03 Nov Ogni volta che dai una definizione di te, ti chiudi dentro un recinto.
Ogni volta che dai una definizione di te, ti chiudi dentro un recinto.
è come quando abbiamo una pagina bianca davanti: quella pagina bianca può contenere tutte le parole e tutti i significati possibili, e seppur non li vediamo li contiene. Quando però iniziamo a scrivere, allontaniamo dalla pagina quelle parole e quei significati che non sentiamo urgenti, e la pagina assume e ci rende il senso e il significato soltanto di quel che lì sopra scriviamo.

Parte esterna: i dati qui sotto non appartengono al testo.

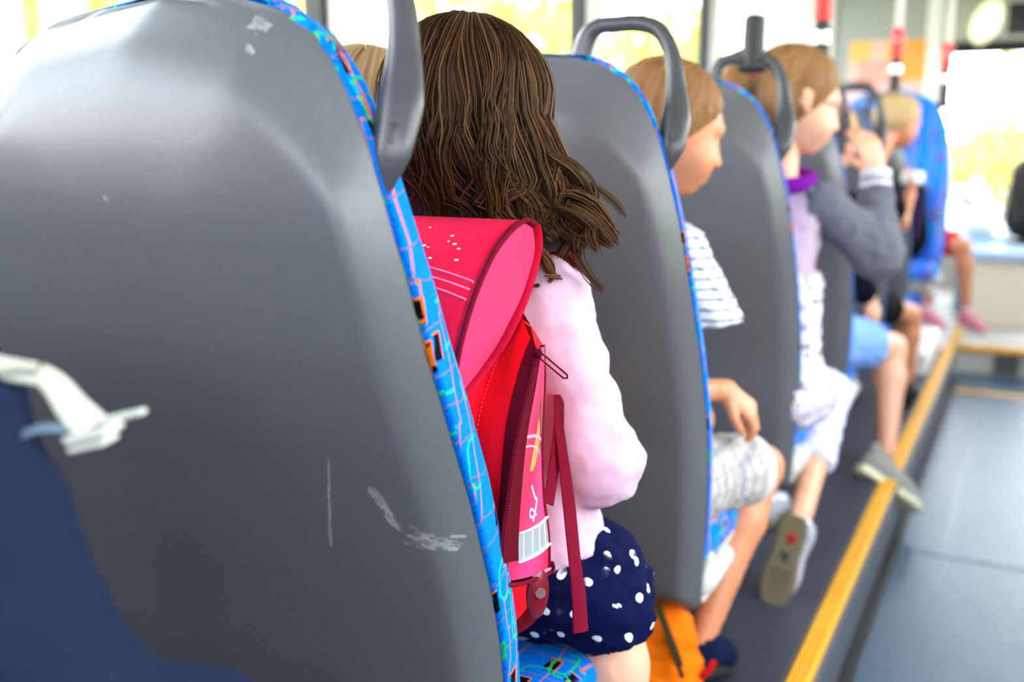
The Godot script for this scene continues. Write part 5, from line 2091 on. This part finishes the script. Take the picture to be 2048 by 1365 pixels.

Stessa cosa quando ci definiamo. Non siamo univoci, incarniamo modi di essere e significati che mutano nel tempo e con le occasioni, a seconda di chi abbiamo vicino o di quel che stiamo facendo, se siamo soli o se ci stiamo relazionando con qualcuno. Però ci definiamo, diciamo di noi “io sono così”, perché definirci ci dà in qualche modo identità e sicurezza, nel bene e nel male. Fatto è che definirci mette dei paletti intorno a chi realmente siamo e possiamo essere, e ci costringe poi a comportarci come pensiamo di essere e secondo la definizione che abbiamo dato di noi.

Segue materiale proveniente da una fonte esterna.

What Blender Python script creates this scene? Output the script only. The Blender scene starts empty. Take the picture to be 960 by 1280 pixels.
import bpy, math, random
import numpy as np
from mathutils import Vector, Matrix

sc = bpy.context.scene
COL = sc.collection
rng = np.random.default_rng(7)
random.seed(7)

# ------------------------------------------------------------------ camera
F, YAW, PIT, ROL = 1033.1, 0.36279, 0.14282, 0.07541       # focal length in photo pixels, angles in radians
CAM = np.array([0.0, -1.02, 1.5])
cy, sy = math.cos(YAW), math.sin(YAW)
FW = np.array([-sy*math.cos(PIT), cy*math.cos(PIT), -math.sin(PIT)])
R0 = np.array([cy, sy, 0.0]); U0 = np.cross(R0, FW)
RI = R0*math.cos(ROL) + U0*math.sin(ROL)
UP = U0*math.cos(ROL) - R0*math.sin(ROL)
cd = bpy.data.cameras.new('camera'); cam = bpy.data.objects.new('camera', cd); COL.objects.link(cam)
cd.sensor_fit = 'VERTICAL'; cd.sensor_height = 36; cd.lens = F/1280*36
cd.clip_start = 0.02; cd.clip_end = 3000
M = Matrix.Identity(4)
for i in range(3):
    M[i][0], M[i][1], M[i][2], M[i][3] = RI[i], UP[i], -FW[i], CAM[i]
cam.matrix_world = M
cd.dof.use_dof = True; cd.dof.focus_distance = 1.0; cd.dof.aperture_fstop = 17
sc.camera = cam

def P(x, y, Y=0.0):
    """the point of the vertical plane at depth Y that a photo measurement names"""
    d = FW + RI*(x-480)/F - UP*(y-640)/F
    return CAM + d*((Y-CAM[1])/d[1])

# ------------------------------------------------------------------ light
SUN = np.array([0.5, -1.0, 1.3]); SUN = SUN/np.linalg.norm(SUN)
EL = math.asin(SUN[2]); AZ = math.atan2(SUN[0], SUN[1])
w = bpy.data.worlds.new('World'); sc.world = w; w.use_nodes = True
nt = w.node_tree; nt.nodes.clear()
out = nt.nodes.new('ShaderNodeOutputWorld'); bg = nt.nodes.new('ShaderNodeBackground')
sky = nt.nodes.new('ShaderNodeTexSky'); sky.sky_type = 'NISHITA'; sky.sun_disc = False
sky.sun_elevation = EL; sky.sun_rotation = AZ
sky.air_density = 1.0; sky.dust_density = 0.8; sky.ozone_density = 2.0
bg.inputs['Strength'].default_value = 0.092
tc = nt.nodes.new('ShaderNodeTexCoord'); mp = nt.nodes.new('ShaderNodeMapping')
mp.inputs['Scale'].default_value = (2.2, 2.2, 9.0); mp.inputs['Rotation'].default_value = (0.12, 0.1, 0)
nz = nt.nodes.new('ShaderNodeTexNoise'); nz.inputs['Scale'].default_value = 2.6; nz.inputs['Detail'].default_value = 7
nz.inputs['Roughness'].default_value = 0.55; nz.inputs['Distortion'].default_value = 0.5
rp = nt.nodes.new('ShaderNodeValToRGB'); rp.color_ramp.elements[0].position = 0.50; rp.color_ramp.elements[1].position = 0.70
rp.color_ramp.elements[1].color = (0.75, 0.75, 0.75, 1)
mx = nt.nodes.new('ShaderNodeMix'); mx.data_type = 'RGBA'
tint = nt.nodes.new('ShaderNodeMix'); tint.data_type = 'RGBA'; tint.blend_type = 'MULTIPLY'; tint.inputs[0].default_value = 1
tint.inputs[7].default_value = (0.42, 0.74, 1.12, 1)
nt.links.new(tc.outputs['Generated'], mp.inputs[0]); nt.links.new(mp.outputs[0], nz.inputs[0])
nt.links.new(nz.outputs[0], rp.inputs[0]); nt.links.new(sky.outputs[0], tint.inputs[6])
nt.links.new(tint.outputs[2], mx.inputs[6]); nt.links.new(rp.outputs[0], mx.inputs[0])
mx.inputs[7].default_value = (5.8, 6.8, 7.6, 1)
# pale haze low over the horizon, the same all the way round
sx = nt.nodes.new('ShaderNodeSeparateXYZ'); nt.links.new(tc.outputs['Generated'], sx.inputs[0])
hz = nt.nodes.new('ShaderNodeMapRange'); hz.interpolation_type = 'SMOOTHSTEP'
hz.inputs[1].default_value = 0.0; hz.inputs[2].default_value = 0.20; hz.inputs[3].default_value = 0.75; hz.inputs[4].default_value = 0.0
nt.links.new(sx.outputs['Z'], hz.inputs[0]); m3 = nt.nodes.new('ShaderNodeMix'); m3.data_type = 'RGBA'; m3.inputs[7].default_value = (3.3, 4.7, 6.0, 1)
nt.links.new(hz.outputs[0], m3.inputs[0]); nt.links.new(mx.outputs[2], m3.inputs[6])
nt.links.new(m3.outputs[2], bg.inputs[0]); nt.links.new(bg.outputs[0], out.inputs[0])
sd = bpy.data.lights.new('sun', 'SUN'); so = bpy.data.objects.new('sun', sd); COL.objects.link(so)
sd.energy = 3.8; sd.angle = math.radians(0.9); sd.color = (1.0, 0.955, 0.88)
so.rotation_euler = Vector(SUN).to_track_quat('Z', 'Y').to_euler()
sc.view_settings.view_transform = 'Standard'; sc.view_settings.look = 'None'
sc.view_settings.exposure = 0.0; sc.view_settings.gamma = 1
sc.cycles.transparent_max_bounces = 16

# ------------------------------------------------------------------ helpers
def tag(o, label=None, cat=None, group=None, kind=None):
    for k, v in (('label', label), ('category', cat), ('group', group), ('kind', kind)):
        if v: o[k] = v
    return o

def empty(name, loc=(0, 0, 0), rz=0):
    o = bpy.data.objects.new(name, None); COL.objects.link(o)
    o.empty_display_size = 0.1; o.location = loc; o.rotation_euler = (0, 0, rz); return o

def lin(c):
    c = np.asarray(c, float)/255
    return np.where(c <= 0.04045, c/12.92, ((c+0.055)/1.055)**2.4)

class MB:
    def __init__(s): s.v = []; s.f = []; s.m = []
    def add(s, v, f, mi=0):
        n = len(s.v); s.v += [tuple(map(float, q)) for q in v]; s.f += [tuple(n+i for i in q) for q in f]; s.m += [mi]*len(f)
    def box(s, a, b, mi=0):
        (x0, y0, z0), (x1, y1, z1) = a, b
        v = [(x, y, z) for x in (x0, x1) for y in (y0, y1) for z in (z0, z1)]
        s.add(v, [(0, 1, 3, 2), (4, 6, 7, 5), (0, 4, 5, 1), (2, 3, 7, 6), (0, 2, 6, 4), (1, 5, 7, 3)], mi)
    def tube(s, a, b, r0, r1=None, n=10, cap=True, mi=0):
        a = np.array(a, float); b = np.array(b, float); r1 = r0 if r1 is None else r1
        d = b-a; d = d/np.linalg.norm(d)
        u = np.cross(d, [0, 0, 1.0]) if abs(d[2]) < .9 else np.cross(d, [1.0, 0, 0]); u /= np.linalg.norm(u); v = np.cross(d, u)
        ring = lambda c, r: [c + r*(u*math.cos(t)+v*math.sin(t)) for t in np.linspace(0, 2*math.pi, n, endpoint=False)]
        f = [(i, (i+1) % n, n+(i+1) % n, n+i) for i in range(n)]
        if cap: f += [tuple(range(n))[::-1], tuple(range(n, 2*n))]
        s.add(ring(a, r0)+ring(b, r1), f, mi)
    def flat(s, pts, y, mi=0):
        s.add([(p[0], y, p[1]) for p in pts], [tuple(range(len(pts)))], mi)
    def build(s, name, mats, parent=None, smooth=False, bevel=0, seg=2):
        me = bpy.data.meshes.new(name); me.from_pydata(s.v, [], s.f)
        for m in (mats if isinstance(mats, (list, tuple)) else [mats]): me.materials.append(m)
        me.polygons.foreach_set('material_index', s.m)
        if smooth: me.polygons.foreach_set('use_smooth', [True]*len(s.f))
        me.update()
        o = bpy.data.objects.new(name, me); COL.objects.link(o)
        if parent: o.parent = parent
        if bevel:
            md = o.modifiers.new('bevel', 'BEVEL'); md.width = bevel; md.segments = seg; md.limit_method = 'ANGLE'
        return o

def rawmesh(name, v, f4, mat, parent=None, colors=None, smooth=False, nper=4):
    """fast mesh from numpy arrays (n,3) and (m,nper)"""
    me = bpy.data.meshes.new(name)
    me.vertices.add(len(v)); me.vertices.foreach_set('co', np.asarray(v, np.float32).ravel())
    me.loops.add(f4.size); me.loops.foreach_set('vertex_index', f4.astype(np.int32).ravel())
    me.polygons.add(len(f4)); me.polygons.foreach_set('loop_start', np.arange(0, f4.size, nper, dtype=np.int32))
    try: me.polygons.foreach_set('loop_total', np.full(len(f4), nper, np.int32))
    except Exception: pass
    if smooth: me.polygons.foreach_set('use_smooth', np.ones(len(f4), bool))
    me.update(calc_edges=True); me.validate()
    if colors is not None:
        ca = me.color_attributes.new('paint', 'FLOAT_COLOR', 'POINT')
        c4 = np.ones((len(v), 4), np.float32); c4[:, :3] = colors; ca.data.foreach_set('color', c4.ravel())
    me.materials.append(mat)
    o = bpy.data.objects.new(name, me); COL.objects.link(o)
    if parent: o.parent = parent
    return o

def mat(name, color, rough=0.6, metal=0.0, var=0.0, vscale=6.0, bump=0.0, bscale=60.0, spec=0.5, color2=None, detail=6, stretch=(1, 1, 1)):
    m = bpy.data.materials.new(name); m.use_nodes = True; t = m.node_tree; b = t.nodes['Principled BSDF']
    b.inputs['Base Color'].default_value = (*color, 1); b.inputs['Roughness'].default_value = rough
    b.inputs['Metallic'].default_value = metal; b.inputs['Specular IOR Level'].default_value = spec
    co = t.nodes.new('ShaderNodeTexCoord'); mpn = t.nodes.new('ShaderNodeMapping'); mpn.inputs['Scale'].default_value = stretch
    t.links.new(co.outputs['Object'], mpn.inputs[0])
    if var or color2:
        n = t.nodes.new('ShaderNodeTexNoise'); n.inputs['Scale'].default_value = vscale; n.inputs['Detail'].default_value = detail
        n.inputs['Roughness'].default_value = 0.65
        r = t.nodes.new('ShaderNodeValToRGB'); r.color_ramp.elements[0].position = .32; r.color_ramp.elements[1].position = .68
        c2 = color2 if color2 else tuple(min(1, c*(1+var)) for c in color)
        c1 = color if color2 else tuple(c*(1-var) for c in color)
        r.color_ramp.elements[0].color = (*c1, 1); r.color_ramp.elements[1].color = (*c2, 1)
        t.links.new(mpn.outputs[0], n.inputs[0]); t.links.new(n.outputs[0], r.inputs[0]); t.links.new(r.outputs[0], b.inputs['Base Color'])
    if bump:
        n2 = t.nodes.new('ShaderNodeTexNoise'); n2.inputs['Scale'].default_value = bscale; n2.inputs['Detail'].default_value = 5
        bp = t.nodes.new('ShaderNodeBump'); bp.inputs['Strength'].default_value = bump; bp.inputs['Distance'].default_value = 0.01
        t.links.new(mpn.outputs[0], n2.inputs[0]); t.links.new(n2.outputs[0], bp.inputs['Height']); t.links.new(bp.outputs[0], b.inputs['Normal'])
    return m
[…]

Se, ad esempio, di te dici di essere insicura, dal momento che di te dai questa definizione ti accomodi in un modo di essere e vivere nel quale ti sarà sempre più difficile agire da persona sicura perché non potrai sconfessare quanto tu stessa hai detto di te. Con le parole ti sei costruita un recinto intorno, e ti ci sei chiusa dentro.
Pensaci, la prossima volta che ti definisci. E non cambia se di te dici di essere solare, generosa, ottimista o permalosa. Ti definisci, e la definizione ti limita.